Написанное в духе непримиримого славянофильства сочинение вызвало в провинциях бурю возмущения, на волне которого появился и обрел популярность «Лифляндский ответ господину Юрию Самарину», написанный в 1869 г. профессором Дерптского университета Карлом фон Ширреном и содержавший острую критику политики российского правительства в Остзейском крае. В отличие от своих предшественников, скорее публицистов, чем историков, Ширрен был настоящим исследователем, с именем которого принято связывать становление исторической науки в Прибалтийском крае[45]
. Работа в архивах Ревеля и Дерпта, Стокгольма, Москвы и ряда других европейских городов превратила его в крупнейшего знатока ливонских источников.

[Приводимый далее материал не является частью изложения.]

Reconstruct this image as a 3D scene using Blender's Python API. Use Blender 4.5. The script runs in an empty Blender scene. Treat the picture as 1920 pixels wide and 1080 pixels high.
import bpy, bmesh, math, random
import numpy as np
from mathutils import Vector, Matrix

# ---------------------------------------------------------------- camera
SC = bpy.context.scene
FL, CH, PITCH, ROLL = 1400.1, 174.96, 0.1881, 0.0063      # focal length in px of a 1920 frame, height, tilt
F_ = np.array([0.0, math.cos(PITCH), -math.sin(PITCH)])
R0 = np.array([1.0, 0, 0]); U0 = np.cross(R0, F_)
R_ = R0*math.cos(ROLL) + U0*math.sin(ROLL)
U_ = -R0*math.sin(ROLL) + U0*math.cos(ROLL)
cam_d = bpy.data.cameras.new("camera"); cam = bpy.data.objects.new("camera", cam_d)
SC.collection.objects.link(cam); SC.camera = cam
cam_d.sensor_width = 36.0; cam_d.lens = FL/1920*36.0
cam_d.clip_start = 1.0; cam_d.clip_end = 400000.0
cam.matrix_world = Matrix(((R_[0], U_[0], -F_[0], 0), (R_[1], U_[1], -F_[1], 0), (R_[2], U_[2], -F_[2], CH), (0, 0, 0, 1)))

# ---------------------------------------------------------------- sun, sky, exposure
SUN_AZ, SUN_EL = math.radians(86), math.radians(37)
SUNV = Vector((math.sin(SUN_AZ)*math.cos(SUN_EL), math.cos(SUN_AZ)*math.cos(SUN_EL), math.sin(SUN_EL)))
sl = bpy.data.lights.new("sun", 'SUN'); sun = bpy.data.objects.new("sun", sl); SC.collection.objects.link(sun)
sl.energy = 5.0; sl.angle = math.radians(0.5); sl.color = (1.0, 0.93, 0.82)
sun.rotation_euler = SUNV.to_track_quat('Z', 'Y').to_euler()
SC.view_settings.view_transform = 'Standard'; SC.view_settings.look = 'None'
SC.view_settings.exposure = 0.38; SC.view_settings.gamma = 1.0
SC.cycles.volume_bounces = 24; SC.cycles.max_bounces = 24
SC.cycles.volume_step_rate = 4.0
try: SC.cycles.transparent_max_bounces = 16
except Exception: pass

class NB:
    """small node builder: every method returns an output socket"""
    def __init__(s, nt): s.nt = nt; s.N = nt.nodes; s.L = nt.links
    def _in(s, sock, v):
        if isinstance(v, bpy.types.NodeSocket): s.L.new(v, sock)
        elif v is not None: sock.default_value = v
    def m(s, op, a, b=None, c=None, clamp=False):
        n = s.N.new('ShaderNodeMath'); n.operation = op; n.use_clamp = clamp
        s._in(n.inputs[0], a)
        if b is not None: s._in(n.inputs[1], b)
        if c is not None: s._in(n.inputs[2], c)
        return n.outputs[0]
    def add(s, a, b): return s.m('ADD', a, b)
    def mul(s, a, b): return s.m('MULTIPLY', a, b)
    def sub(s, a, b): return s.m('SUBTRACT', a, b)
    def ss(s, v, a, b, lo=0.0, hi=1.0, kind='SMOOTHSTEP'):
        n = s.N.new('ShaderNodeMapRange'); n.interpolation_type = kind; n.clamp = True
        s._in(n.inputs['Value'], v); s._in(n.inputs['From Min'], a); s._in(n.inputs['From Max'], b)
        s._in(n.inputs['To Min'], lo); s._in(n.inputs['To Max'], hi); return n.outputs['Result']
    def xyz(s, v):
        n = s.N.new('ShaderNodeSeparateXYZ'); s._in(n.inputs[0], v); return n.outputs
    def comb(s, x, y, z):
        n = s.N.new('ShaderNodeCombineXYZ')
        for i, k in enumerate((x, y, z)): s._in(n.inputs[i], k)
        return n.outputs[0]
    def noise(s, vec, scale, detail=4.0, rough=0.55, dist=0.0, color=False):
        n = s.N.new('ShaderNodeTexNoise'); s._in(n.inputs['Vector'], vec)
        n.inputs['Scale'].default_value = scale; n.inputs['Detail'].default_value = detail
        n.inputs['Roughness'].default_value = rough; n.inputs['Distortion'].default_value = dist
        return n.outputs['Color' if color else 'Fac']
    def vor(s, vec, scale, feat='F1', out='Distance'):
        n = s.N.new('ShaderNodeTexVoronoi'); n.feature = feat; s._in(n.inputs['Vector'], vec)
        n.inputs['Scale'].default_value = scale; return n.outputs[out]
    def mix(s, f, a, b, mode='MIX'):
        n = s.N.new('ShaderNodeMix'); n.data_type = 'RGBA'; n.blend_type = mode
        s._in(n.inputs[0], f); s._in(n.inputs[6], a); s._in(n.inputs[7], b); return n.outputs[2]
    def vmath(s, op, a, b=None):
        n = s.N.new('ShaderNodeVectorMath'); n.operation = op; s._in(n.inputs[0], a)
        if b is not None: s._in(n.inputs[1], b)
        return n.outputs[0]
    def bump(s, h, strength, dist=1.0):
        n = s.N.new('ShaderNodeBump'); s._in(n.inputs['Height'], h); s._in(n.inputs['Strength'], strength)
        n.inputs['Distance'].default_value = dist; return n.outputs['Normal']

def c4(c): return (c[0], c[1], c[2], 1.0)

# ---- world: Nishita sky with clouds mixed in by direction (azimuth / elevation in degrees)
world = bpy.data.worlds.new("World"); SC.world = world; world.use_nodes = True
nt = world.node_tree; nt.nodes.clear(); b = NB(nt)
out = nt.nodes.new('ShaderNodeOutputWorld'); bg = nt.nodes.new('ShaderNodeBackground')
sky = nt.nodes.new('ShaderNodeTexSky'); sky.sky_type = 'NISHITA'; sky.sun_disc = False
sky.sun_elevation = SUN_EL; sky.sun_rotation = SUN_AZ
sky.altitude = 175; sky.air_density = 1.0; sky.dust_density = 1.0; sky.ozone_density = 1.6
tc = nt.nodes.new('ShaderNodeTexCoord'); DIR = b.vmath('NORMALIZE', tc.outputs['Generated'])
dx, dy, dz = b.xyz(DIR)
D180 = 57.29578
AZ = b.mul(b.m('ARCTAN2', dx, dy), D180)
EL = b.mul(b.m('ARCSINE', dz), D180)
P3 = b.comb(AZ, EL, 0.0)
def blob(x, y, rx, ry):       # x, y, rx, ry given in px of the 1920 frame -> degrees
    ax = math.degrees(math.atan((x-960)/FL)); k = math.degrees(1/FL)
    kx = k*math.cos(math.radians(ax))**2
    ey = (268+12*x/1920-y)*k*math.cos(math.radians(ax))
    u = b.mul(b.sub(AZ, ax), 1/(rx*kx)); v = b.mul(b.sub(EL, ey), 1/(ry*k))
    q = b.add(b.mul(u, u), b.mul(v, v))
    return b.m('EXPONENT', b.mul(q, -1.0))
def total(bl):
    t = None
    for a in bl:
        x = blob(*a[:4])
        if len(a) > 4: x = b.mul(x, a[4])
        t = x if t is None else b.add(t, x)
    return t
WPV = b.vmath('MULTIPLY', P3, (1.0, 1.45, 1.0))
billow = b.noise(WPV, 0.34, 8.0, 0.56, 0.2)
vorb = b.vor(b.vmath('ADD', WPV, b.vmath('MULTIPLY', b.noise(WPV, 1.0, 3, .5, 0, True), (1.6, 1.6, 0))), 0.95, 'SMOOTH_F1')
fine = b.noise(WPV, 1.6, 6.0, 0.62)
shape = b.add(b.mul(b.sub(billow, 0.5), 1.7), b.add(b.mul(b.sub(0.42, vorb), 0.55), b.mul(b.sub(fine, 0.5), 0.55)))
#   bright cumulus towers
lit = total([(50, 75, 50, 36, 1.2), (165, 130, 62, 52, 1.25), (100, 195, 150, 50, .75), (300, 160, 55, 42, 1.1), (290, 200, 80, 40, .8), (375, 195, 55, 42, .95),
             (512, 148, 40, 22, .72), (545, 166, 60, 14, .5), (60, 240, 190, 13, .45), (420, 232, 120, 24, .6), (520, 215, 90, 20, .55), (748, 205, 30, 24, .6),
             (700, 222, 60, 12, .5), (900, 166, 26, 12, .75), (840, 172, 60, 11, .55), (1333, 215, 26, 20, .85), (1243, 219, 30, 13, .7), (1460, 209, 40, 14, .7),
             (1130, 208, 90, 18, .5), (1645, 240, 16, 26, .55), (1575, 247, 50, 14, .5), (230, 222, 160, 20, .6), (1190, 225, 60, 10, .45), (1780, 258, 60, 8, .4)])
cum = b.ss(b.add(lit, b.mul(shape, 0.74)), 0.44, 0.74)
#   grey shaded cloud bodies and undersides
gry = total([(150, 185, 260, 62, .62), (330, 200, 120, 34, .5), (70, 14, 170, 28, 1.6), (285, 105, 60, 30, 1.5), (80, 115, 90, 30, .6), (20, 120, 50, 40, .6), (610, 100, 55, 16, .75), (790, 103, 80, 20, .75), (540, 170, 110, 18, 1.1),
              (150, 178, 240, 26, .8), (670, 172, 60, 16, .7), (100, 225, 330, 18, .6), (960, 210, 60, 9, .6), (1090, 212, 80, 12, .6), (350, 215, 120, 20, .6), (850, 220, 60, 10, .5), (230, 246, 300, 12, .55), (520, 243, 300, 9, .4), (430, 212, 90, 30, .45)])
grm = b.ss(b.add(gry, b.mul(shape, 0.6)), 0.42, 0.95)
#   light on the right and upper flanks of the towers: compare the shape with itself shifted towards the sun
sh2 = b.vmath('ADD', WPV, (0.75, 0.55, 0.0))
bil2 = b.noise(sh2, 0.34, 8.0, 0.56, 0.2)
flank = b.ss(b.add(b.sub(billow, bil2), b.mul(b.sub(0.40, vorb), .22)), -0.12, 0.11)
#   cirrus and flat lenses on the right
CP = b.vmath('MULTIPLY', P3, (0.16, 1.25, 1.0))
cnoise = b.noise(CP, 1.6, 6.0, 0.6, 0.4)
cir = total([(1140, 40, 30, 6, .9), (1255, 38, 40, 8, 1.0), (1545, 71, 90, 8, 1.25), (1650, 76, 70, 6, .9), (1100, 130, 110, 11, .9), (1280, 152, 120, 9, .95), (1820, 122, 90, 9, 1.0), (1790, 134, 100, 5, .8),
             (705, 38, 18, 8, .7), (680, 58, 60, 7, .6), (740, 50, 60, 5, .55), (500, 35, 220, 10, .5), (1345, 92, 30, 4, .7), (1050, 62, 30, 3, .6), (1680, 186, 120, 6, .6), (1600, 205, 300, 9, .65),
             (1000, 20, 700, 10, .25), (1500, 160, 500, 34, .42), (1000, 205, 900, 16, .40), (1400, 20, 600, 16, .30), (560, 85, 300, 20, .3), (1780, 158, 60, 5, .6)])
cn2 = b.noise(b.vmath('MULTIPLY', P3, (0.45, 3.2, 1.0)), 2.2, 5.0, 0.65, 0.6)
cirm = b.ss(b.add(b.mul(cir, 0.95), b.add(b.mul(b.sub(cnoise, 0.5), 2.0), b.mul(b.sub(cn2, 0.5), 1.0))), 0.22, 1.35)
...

Его личный архив, «собрание Ширрена», хранящийся в настоящее время в Государственном архиве Швеции, насчитывает примерно 85 тыс. документов, часть которых им была опубликована и предоставлена для исследования широкому кругу специалистов. Он прекрасно понимал, каким большим воспитательным значением обладает историческое знание, а потому на протяжении всей жизни в меру своих сил содействовал его популяризации. Так, к примеру, по просьбе представителей общественной организации «Ливония» при Дерптском университете в 1862 и 1866 гг. он прочитал циклы публичных лекций по истории прибалтийских провинций, оказавших большое воздействие на аудиторию. «Благодаря ему я превратился в немецкого прибалта, хотя ранее ощущал себя лишь немцем», — вспоминал о Ширрене один из слушателей[46], и эти слова прекрасно иллюстрируют вклад этого историка в формирование чувства национальной идентичности, которое бурными темпами развивалось внутри немецко-прибалтийской среды пореформенных лет.В разгар газетной кампании конца 1860-х гг. Карл Ширрен обратился к проблеме истоков русско-прибалтийского конфликта и в 1868 г. — за год до «Лифляндского ответа» — опубликовал жизнеописание магистра Вольтера фон Плеттенберга[47]

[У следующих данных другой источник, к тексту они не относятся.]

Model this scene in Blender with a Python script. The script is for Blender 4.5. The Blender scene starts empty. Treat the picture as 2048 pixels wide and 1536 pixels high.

. Значение этой работы трудно переоценить, поскольку в ней впервые за все время существования немецко-прибалтийской историографии проблема российско-ливонского (в представлении Ширрена: остзейского) противостояния была представлена в четкой концептуальной разработке и блестящем стилистическом оформлении. Ширрен исходил из того, что уровень развития общества определяется характером соотношения двух общественных начал — «власти» и «свободы», причем торжество последнего предопределяло суть поступательного развития истории. Как подобает горячему защитнику прибалтийской автономии, он видел в ней воплощение принципа «свободы», который призывал отстаивать от покушавшегося на него российского самодержавия («власти»). Эпоха Плеттенберга представлялась ему кульминационным моментом первой фазы их противостояния, которая закончилась для Ливонии катастрофой, ибо после смерти Плеттенберга «вся ливонская конфедерация рухнула на колени» перед иноземными державами.Полемические пассажи «Лифляндского ответа» в целом соответствовали подобной установке, хотя сам факт принадлежности прибалтийских провинций Российской империи и верность их населения императору Ширреном ни в коем случае не оспаривались. Резкое неприятие автора вызывала славянофильская идея «национального единения всех русских», потребность в создании которого и его расширении посредством русификации «окраин» предопределялась, по мысли Самарина, задачей самосохранения, «инстинктом расы». Ширрен «инстинкту расы» противопоставил «принцип автономии», возведенный им в ранг «жизненного принципа» прибалтийских провинций, который обеспечивал им спасение «во всех бурях минувших столетий» и который во имя общественного блага следовало сохранять и впредь. «Инстинкту разрушения мы противопоставляем великие привилегии права, науки, человеческого достоинства, пусть хотя бы в отношении трех маленьких провинций. Если они будут спасены в провинциях, тем самым они сохранятся и для империи»[48]
. Эта установка, впечатленная в строках «Лифляндского ответа», сопровождалась нелицеприятными высказываниями в адрес русского народа и русской культуры, пропитанными такого же рода национализмом, что и критикуемый объект. Это отнюдь не способствовало нормальному диалогу сторон, а, напротив, усиливало конфронтацию и накаляло общественную атмосферу.